Short-term rentals have become a convenient solution for everything from vacations to transitional housing. But with this convenience comes a responsibility to ensure compliance with the Fair Housing Act (FHA). The case of United States v. Airbnb highlights how platform features and host practices—if not carefully managed—can lead to allegations of unlawful discrimination, particularly against families with children.
United States v. Airbnb – The Case Background
Cherise and Christopher were relocating from Alabama to Hawaii. While Christopher moved ahead to secure work and housing, Cherise needed temporary housing for herself and their three children to finish the school year in Huntsville. She found an Airbnb listing that seemed like a good fit—until she noticed it was labeled “not suitable for children and infants.” Despite explaining that her children were older and well-behaved, the host allegedly denied her request. Cherise reminded the host that the Fair Housing Act prohibits discrimination against families with children, but the host stood firm. When she contacted Airbnb customer service, they backed the host’s decision, citing company policy.
This response raised legal concerns about whether Airbnb, in addition to the host, played a role in violating federal housing laws by enabling this kind of exclusion.
What the Fair Housing Act Says
The Fair Housing Act makes it illegal to discriminate based on familial status. This means housing providers cannot refuse to rent, impose different conditions, or create policies that discourage families with children from accessing housing. In this case, the government argues that listing a property as unsuitable for children, without any legal exemption, constitutes a violation. Such language effectively discourages families from applying and limits their access to housing, which is precisely the kind of exclusion the law aims to prevent.
Does the FHA Apply to Short-Term Rentals?
A common question that arises is whether short-term rentals fall under the Fair Housing Act. In this case, Cherise intended to rent the property for approximately three months. While not a permanent residence, this arrangement wasn’t transient or recreational either—it was meant to provide stable housing during a transitional period.
Whether a property is considered a “dwelling” under the FHA depends on the context, and courts often look at how the property is used. Among other things, they consider whether the occupants are maintaining the home, preparing meals, spending time in common areas, and whether they have another residence. The duration of the stay also matters, though no specific time frame determines applicability. In Cherise’s case, she had sold her previous home, and this rental was meant to serve as a temporary home base. That context makes it likely that the Fair Housing Act would apply.
Safety Concerns vs. Discriminatory Practices
One of the most common justifications for excluding children from rental properties is safety. A property may have features like open balconies or steep stairs that raise concerns. While these risks are valid, property owners cannot use them to justify blanket exclusions. Instead, they should disclose any specific safety concerns and allow families to decide for themselves whether the property meets their needs. The key is transparency without imposing restrictions based solely on a household having children.
A Warning About Platform Tools
This case also brings attention to the role of third-party platforms like Airbnb. Tools that allow hosts to label a unit as “not suitable for children” can be problematic if they result in discriminatory outcomes. When a platform enforces or facilitates those kinds of restrictions, it can become part of the issue, even if unintentionally. Property managers and housing providers should review how their properties are marketed and ensure that any mention of children—especially exclusions—is legally justified.
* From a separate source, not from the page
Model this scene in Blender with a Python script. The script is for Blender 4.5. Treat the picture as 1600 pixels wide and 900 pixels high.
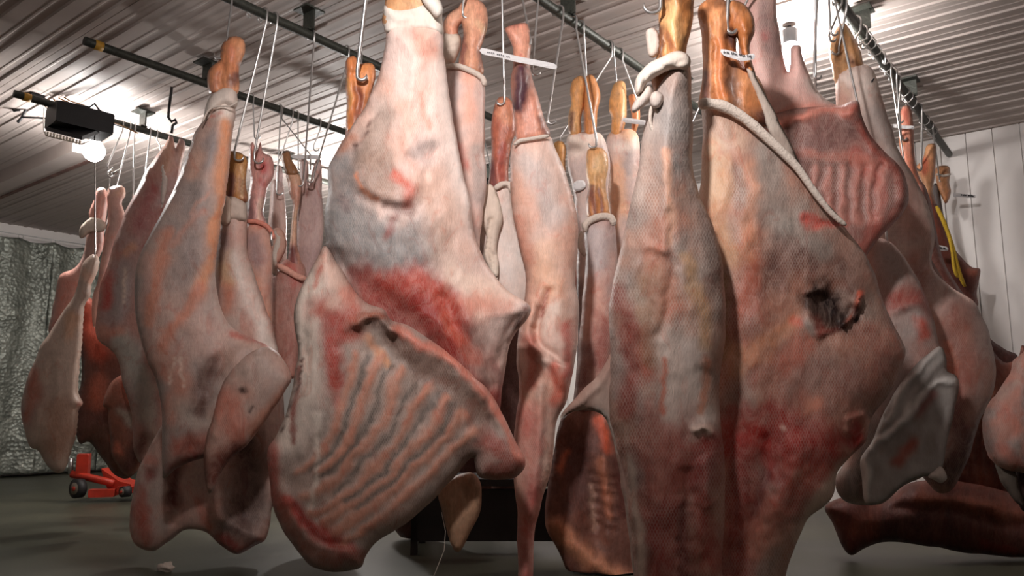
import bpy, bmesh, math, random
import numpy as np
from mathutils import Vector, noise, geometry
random.seed(7); rng = np.random.RandomState(7)
C = bpy.context.scene.collection
for o in list(bpy.data.objects): bpy.data.objects.remove(o)

# ---------------------------------------------------------------- camera
F = 1230.0; YAW = math.radians(37.9); PITCH = math.atan(190/1230); CH = 0.85
RT = Vector((math.sin(YAW), -math.cos(YAW), 0)); HF = Vector((math.cos(YAW), math.sin(YAW), 0)); UP = Vector((0,0,1))
cam_data = bpy.data.cameras.new('camera'); cam = bpy.data.objects.new('camera', cam_data); C.objects.link(cam)
cam_data.sensor_width = 36; cam_data.lens = F*36/1600; cam_data.clip_start = .05
cam.location = (0,0,CH); cam.rotation_euler = (math.pi/2+PITCH, 0, YAW-math.pi/2)
bpy.context.scene.camera = cam
def P(px, py, D):
    """world point on the vertical plane standing D metres in front of the camera"""
    u = (px-800)/F; v = (450-py)/F
    k = D/(math.cos(PITCH)-v*math.sin(PITCH))
    return Vector((0,0,CH)) + RT*(u*k) + HF*D + UP*((math.sin(PITCH)+v*math.cos(PITCH))*k)
# ---------------------------------------------------------------- world, exposure, lights
w = bpy.data.worlds.new('world'); bpy.context.scene.world = w; w.use_nodes = True
w.node_tree.nodes['Background'].inputs[0].default_value = (.9,.92,1,1); w.node_tree.nodes['Background'].inputs[1].default_value = .02
vs = bpy.context.scene.view_settings
bpy.context.scene.display_settings.display_device = 'sRGB'
vs.view_transform = 'Standard'; vs.look = 'None'; vs.gamma = 1; vs.use_curve_mapping = False
vs.exposure = 0.0
def point_light(name, loc, power, radius, col=(1,.925,.88)):
    l = bpy.data.lights.new(name, 'POINT'); l.energy = power; l.shadow_soft_size = radius; l.color = col
    o = bpy.data.objects.new(name, l); o.location = loc; C.objects.link(o); return o
def rel(r, f, z): return RT*r + HF*f + UP*z
def spot(name, loc, target, power, size, col=(1,.94,.92)):
    l = bpy.data.lights.new(name, 'SPOT'); l.energy = power; l.shadow_soft_size = .10; l.color = col; l.spot_size = math.radians(size); l.spot_blend = 1
    o = bpy.data.objects.new(name, l); o.location = loc; o.rotation_euler = (Vector(target)-Vector(loc)).to_track_quat('-Z','Y').to_euler(); C.objects.link(o)
spot('front_flood_lamp', rel(-.45, .7, 2.75), rel(.2, 3.6, 2.72), 440, 106)
point_light('front_fill_light', rel(1.2, -.6, 2.9), 16, .08)  # unseen fill light added to lift the front of the carcasses

# ---------------------------------------------------------------- helpers
def lin(c): 
    c = np.asarray(c, float)/255.0
    return np.where(c <= .04045, c/12.92, ((c+.055)/1.055)**2.4)
def link(name, me, parent=None, mat=None):
    o = bpy.data.objects.new(name, me); C.objects.link(o)
    if mat: me.materials.append(mat)
    if parent:
        o.parent = parent; o.matrix_parent_inverse.identity()
        me.transform(__import__('mathutils').Matrix.Translation(-wloc(parent)))
    return o
def wloc(o):
    v = Vector(o.location)
    while o.parent: o = o.parent; v += Vector(o.location)
    return v
def thing(name, label, cat, loc, group=None):
    o = bpy.data.objects.new(name, None); o.empty_display_size = .1; C.objects.link(o)
    o.location = loc; o['label'] = label; o['category'] = cat
    if group: o['group'] = group
    return o
def tag(o, label, cat, group=None):
    o['label'] = label; o['category'] = cat
    if group: o['group'] = group
    return o
def struct(o): o['kind'] = 'structure'; return o
def smooth(me):
    me.polygons.foreach_set('use_smooth', [True]*len(me.polygons))
def from_bm(name, bm, mat, parent=None, sm=False):
    me = bpy.data.meshes.new(name); bm.to_mesh(me); bm.free()
    if sm: smooth(me)
    return link(name, me, parent, mat)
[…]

Only properties that fall under exemptions like the Housing for Older Persons Act (HOPA) are allowed to exclude families with children. If a provider is unsure about their property’s status under HOPA, they should seek legal guidance before listing.
Final Thoughts
The United States v. Airbnb case serves as a timely reminder that the Fair Housing Act applies across all forms of housing, which can include transitional and short-term rentals in certain circumstances. Regardless of whether a property is listed on a platform or marketed independently, the standards of compliance remain the same. Exclusions based on familial status—however subtle—can open the door to legal challenges.
Housing providers must stay aware of how listings are written, how platform tools are used, and how policies are enforced. As housing models evolve, the responsibility to uphold fair housing standards remains constant.